普通はそんな会社入社しないだろうが、何しろ当時の俺は、他の会社から採用される気もしなかったしとにかく焦っていた。今にして思えばそれでも違う会社を探すべきであったが、これもまた過去には戻れないので仕方ない。
給与などの条件についてはまともな会社に勤めたこともなく情弱であったため後からそういえば残業代って無いのかな?とか、ボーナスってどうなっているのだろうか?など考えだす始末である。
実家暮らしの身分であったので25万円の給与でも生きてはいけるし、商品取引時代はどんどんお金が溜まっていったのでさほど給与のことは気にしていなかったのだが、それは大きな間違えだった。
そもそも商品取引の営業は給料が高い(それが唯一の良いところ)、そして飲み代などは全て会社持ちあるいは先輩持ち、ユニフォーム化したスーツ、シャツは一度揃えれば買うこともなく、そもそもお洒落は御法度だ。加えて休みは日曜のみで、その日曜も疲れて寝てることが多かった。

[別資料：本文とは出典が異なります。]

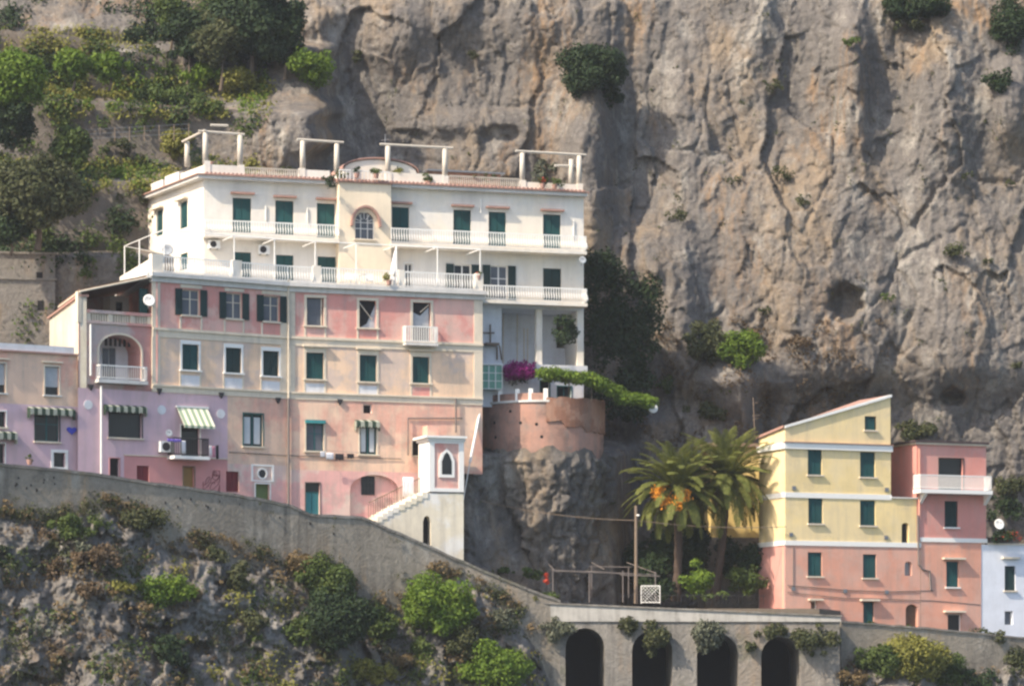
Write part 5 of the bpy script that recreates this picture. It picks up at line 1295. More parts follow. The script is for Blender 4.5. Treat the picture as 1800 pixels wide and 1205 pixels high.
# ------------------------------------------------------------------ pole, cables, garden frame
PD = 184.2
t = thing('utility_pole', 'thin rusty metal pole in the garden just left of the palms', 'pole', P(1118, 1060, PD))
mb = MB(); mb.tube(P(1118, 1060, PD), P(1118, 1000, PD), .12, .11, 8); mb.tube(P(1118, 1000, PD), P(1118, 888, PD), .095, .085, 8); mb.build('post', M['wood'], t)
MB().tube(P(1118, 905, PD), P(1124, 905, PD-.2), .05, .05, 6).build('insulator', M['whitepaint'], t)
def cable(label, a, b, sag, r=.022, n=14, name='cable'):
    mb = MB(); a, b = P(*a), P(*b); mb.path([a.lerp(b, i/n)-Vector((0, 0, sag*4*(i/n)*(1-i/n))) for i in range(n+1)], r, 5)
    tag(mb.build(name, M['wood'], None, False, a), label, 'cable')
cable('cable crossing in front of the dark rock to the rusty pole', (846, 880, 184.3), (1118, 914, PD), .25)
cable('cable running from the rusty pole behind the palms to the yellow house', (1118, 914, PD), (1382, 925, 185.8), .2)
def wood_frame(label, posts, rails):
    x, y0, y1, D = posts[0]; t = thing('trellis_frame', label, 'trellis', P(x, y1, D))
    for x, y0, y1, D in posts: MB().tube(P(x, y1, D), P(x, y0, D), .036, .032, 7).build('post', M['pipe'], t)
    for a, b in rails: MB().tube(P(*a), P(*b), .028, .026, 6).build('rail', M['pipe'], t)
wood_frame('bare timber trellis of posts and rails in the garden before the dark rock', [(972, 1000, 1052, 183.2), (1036, 1003, 1058, 183.4), (1095, 1002, 1058, 183.5), (1152, 1004, 1060, 183.6), (1040, 995, 1050, 186.5), (1105, 995, 1050, 186.6)],
    [((968, 1001, 183.2), (1042, 1005, 183.4)), ((1036, 1003, 183.4), (1098, 1008, 183.5)), ((1090, 1010, 183.5), (1160, 1012, 183.6)), ((948, 974, 187.2), (974, 1001, 183.2)), ((1102, 988, 187.0), (1154, 1007, 183.6)), ((1040, 988, 187.0), (1062, 1000, 184.5)), ((975, 1003, 184.5), (1155, 1009, 184.6)), ((1036, 995, 186.5), (1110, 996, 186.6))])
t = thing('lattice_panel', 'white diamond lattice panel beside the pole on the viaduct', 'lattice', P(1142, 1058, 183.4)); mb = MB()
for i in range(-4, 6):
    for sg in (1, -1):
        a = (1128+i*6.2, 1030); b = (a[0]+28*sg, 1058)
        pts = []
        for f in np.linspace(0, 1, 15):
            x = a[0]+(b[0]-a[0])*f
            if 1128 <= x <= 1159: pts.append((x, a[1]+28*f))
        if len(pts) > 1: mb.tube(P(*pts[0], 183.4+.02*sg), P(*pts[-1], 183.4+.02*sg), .014, None, 4)
mb.build('slats', M['whitepaint'], t)
mb = MB()
for a, b in (((1127, 1029), (1160, 1029)), ((1127, 1058), (1160, 1058)), ((1127, 1029), (1127, 1060)), ((1160, 1029), (1160, 1060))): mb.tube(P(*a, 183.4), P(*b, 183.4), .03, None, 5)
mb.build('frame', M['whitepaint'], t)
t = thing('garden_fence', 'thin wire fence along the garden edge under the palms', 'fence', P(1165, 1056, 182.5)); mb = MB()
for i in range(36): mb.tube(P(1090+i*7.2, 1062, 182.4), P(1090+i*7.2, 1043, 182.4), .012, None, 4)
mb.tube(P(1090, 1045, 182.4), P(1345, 1047, 182.4), .014, None, 4); mb.build('pickets', M['iron'], t)
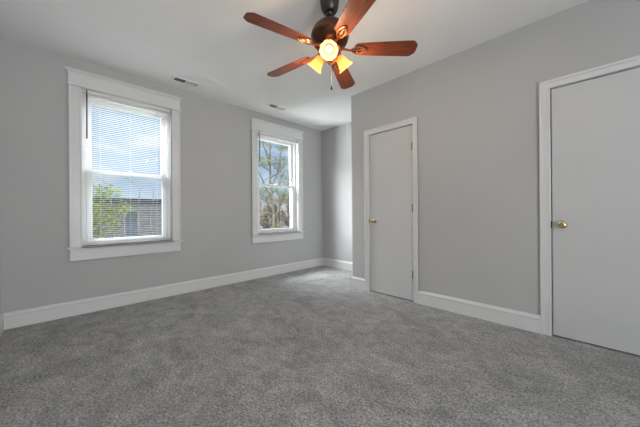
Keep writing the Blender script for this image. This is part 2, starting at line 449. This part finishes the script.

つまりお金が貯まるのは必然だった訳だ。しかし新しい職場は広告業界であるため皆おしゃれで華やか、ランチ、飲み会は自腹、土日はしっかり休みのためお金を使うシーンが圧倒的に多い。
となると月給25万ではなかなか厳しかった。いくら実家とはいえ、生活費は払う訳だし、休みが取れるようになると旅行にだって行きたくなる。そうなってくると全く余裕はなく、特に友人たちの給与と比べるとその差は歴然でみんなボーナスで何を買ったとか、どこに行く計画をしているとか、着ているスーツ、バッグなども自分からすると高級品ばかりだ。
好きな時間にランチが食べれたり、タバコを吸えたり、土日が休みということだけでも幸せを感じることができたのは最初の頃だけで、それらは極めて普通のことであったし俺がいた環境が異常だっただけである。
こんな年収と吹けば飛んでしまうような会社では到底、未来を描くことなんてできない。しかしまた1年で辞めてしまうと勤めていた会社がどこであればそんな奴を採用したい会社は早々ない訳で、何とか数年続けるしかないと考え出すとまた暗い気持ちになっていった。
学生時代は何となくイメージで働きたいと思っていた広告業界であったが、実際に働いてみるとクライアントの奴隷みたいな仕事が多く、誰かのためというよりクライアントの言うことを聞くことが仕事みたいなところであり、上下関係も非常に厳しかった。
仕事がしんどいというのは我慢できるが、何のためにやるのか、意義が無いようなことが多くこの業界でずっと働いていく気が出てくることもなく、そうなると一体俺は何をしたいのか、何なら興味を持てるのかを見いだせず悶々とした日々を過ごしていた。